The Iron Range House delegation, which includes Reps. Tom Anzelc (DFL-Balsam Township), Rob Eckland (DFL-International Falls), Carly Melin (DFL-Hibbing), and Jason Metsa (DFL-Virginia), issued one of the shortest statements I’ve ever seen:

“It’s about time.”

You’ll note it took a lot longer to set up that quote than to share the quote itself.

In the end, eligible Iron Range workers may receive retroactive unemployment compensation as soon as next week. The Minnesota Department of Employment and Economic Development (DEED) issued this statement:

With passage in the Minnesota Senate and Minnesota House of Representatives, Governor Mark Dayton signed the legislation for Minnesota’s unemployment benefits to be extended for mining workers who have been laid off after March 1, 2015 as a result of mine closures in northern Minnesota and whose regular benefits have expired.

DEED’s unemployment insurance office will be contacting all affected workers by early next week. In the meantime, impacted mining workers can visit the Minnesota Unemployment Insurance website at to follow the applicant procedure. The first benefit payments will be sent to workers next week.

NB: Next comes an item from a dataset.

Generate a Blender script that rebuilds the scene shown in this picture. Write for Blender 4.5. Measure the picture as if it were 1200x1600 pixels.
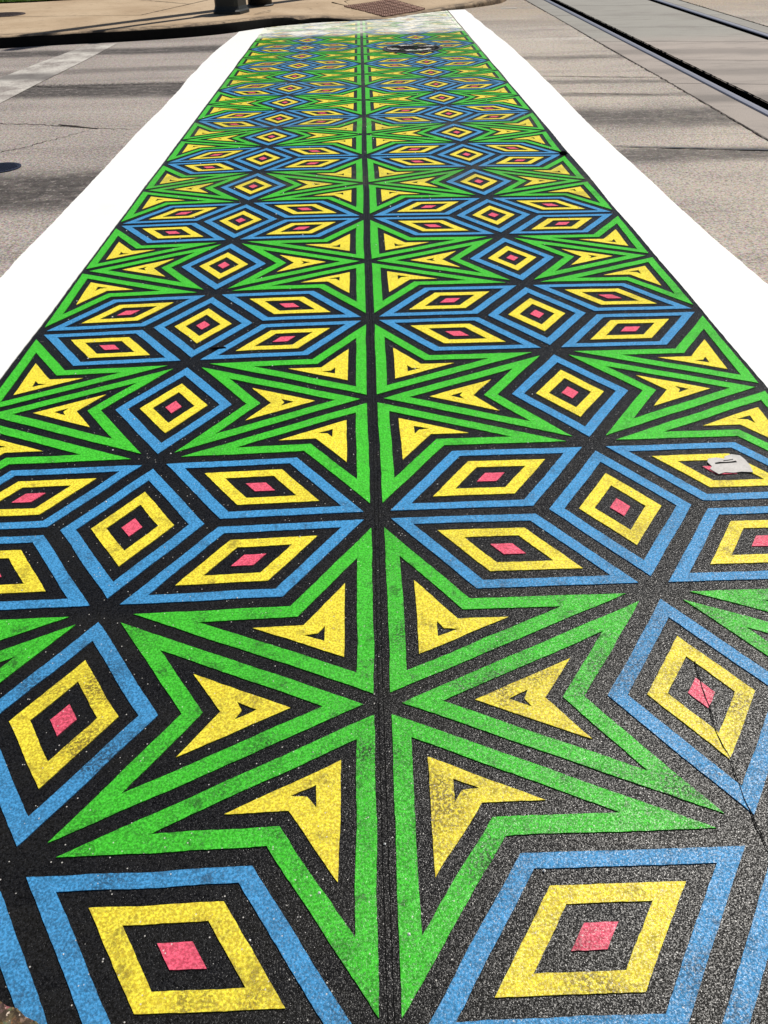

The cost of the extended unemployment provision will be about $25 million from the state unemployment fund.

Minnesota businesses will receive about $253 million in tax cuts.


  1. I wonder what Minnesota businesses are going to do with all that money in tax cuts? Better pay and benefits for their workers? Hire more employees? Line their pockets?

  2. Why don’t we just set up our own unemployment system up for mining / mining related / vendor unemployment? That way, we wouldn’t have to go begging the legislature every-time an extension of benefits is needed. In addition, the system could be set-up in a way that offered tiered benefits. Maybe something like 40% for people who wanted to collect unemployment and would be OK in staying home and 80% for people who would be willing to do some type of work for our towns. God knows there’s a lot of demolition / building / upkeep that could be done in our communities, and a lot of the people on unemployment have skills and work knowledge that could be put to work in times the mines are down.